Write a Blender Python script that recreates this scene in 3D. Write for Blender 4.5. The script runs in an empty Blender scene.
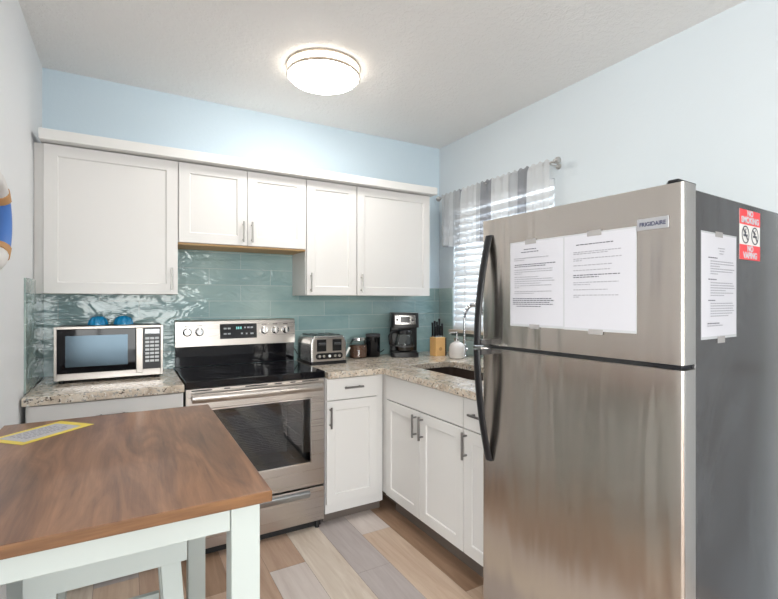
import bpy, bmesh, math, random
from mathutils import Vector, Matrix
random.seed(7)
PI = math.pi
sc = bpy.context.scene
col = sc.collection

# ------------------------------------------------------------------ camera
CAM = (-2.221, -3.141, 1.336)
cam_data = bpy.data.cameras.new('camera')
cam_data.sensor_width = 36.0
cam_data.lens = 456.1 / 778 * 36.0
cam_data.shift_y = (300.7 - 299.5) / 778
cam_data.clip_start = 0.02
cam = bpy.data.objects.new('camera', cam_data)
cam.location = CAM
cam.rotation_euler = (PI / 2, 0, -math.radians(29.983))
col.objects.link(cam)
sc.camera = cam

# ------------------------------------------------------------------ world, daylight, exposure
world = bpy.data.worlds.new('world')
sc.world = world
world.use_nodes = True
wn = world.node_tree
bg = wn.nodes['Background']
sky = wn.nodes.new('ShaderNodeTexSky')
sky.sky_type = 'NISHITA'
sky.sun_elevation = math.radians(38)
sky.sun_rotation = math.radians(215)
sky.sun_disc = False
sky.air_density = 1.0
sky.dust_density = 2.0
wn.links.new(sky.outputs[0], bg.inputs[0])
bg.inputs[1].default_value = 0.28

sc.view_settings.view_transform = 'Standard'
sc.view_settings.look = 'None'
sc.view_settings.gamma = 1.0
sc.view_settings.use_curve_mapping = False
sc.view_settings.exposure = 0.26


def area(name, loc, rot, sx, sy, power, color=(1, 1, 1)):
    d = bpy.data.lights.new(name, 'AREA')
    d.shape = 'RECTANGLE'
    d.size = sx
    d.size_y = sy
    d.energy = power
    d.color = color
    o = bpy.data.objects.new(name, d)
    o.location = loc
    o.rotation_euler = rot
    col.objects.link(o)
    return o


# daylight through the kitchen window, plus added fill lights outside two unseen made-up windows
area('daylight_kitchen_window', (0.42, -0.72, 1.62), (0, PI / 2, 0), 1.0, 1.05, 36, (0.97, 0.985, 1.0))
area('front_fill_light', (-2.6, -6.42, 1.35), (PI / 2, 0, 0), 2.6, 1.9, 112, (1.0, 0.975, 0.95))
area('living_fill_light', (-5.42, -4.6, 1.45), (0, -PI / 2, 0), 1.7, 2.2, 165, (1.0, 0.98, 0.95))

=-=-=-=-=

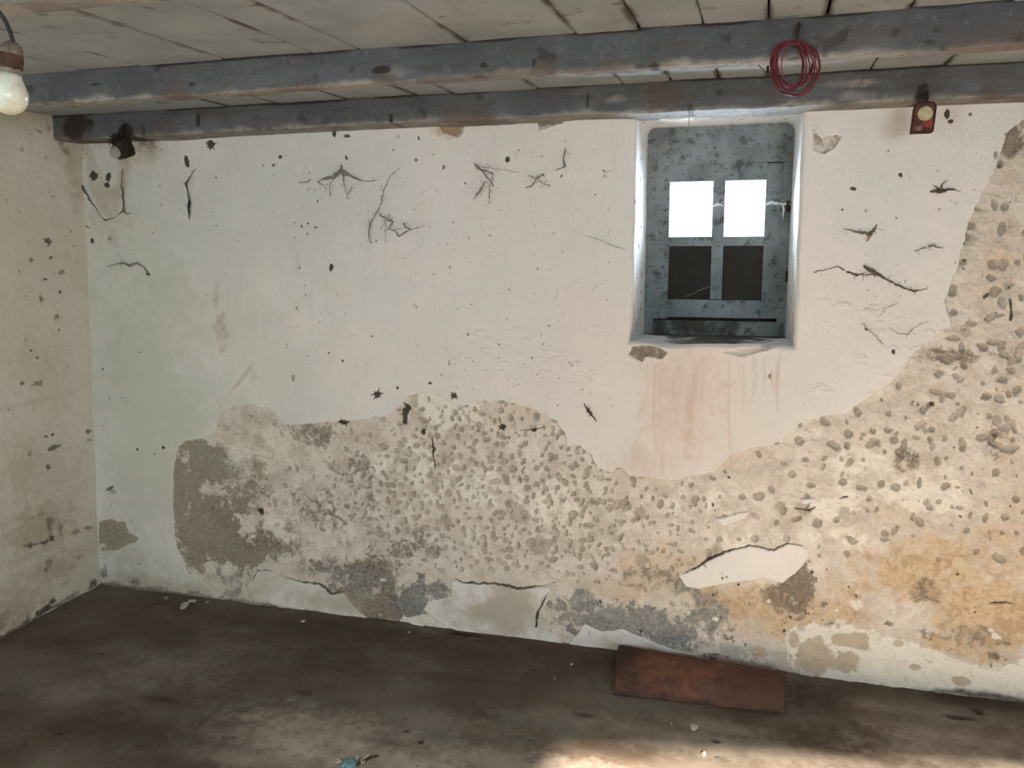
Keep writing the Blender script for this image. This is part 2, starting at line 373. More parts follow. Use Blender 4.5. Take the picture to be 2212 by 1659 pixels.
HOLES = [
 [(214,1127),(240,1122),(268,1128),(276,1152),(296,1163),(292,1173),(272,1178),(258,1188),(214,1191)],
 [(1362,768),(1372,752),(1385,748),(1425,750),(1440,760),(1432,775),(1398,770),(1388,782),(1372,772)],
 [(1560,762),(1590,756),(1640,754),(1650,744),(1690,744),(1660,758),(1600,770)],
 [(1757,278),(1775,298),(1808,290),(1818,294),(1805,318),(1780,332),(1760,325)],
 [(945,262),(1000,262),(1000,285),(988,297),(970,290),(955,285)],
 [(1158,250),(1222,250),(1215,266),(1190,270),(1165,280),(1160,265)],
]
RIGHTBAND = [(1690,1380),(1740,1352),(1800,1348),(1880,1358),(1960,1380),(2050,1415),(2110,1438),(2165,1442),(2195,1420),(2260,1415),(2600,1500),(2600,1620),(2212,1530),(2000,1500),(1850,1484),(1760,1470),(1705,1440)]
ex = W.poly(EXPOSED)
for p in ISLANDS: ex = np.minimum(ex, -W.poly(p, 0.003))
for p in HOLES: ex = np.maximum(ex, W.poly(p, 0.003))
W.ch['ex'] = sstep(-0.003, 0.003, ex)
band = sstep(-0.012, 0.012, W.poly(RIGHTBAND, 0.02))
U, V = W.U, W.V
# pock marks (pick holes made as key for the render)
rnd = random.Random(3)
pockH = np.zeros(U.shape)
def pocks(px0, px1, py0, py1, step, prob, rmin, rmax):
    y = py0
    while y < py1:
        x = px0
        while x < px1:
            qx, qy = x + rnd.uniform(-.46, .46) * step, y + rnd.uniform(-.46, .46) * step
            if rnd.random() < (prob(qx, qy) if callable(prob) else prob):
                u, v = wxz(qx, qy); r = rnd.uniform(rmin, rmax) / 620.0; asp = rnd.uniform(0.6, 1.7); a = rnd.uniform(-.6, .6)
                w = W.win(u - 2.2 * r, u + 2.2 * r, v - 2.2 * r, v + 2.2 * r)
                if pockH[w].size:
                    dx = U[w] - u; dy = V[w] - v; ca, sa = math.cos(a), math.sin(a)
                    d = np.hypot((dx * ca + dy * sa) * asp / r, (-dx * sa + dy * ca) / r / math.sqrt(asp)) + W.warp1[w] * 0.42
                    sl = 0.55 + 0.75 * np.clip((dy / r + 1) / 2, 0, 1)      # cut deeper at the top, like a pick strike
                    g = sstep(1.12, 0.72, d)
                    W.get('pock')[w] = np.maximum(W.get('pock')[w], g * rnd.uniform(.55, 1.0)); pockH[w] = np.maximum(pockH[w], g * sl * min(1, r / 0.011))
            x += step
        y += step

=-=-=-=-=

▶ Instructions to follow: Nothing but the lines from the one containing "Write a Blender" through the one containing "sc.camera = cam" should be written out, exactly and with both ends. Pictures are left out.

▶ Output below:
Write a Blender Python script that recreates this scene in 3D. Write for Blender 4.5. The script runs in an empty Blender scene.
import bpy, bmesh, math, random
from mathutils import Vector, Matrix
random.seed(7)
PI = math.pi
sc = bpy.context.scene
col = sc.collection

# ------------------------------------------------------------------ camera
CAM = (-2.221, -3.141, 1.336)
cam_data = bpy.data.cameras.new('camera')
cam_data.sensor_width = 36.0
cam_data.lens = 456.1 / 778 * 36.0
cam_data.shift_y = (300.7 - 299.5) / 778
cam_data.clip_start = 0.02
cam = bpy.data.objects.new('camera', cam_data)
cam.location = CAM
cam.rotation_euler = (PI / 2, 0, -math.radians(29.983))
col.objects.link(cam)
sc.camera = cam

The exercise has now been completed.